Raw Recruits kind of looked like pussies after watching the other two shows, so we sacked it. 'We' being me and chrissiebrmc.

Ray Travez

Quote from: Norton Canes on January 15, 2019, 12:50:45 PM
I'd got it confused with the far more entertaining BBC's Special Forces: Ultimate Hell Week

We've missed one! Put it on the list

Norton Canes

A pretty tepid installment of the Ant Middeton Vanity Project, I thought, though the ten mile hike/freezing water combo made for some novel suffering. Main source of... not enjoyment, exactly, but grim fascination... is still the interview cell.

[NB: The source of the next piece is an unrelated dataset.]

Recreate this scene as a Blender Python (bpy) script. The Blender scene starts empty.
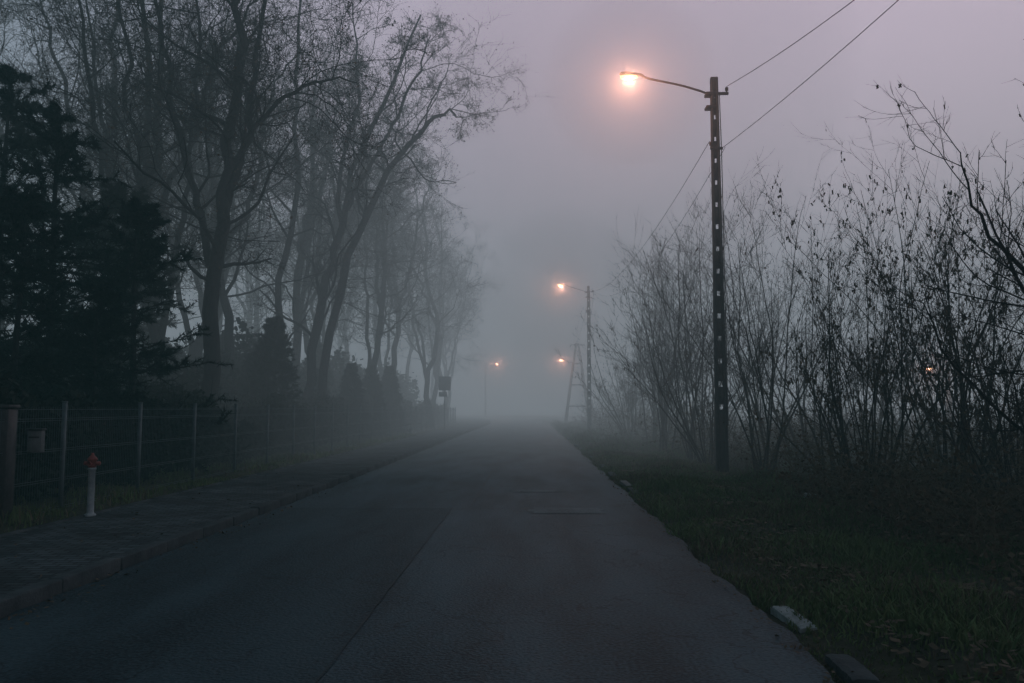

Beardy firefighter man, harbouring a tragic secret, is led to the chair. Ant and his sidekicks are all like mate how's it going mate see you're doing fucking well mate fucking good job mate fucking love it mate but why the long face? And beardy firefighter man is like wife hung herself depressed. And Ant &tc. are all like... nothing, they've got fucking nothing useful to offer this guy at all beyond ah mate that's tough mate yeah depressed wife hung herself tough one mate. They're laughably vacuous. Uncomfortable silence... and that's it, apart from the chuck-outs the episode's over, we've been kept in suspense over this guy's issues and they've got us watching till the end and that's it. Oh voiceover, "If you've been affected by any of the issues mentioned in this show, please call this number..." You know what, if the production team are so confident that Ant is handling these issues in a remotely competent way, they should get him to work that phoneline.

Anyway earlier on guy dropped on rock, bloke holding rope bawled out for being 'untrustworthy' even though he'd never had to hold a rope to stop a guy being dropped on a rock before. Yeah, that's what 'trust' is all about.

Oh yeah and that tantalizing hint of tit, very classy.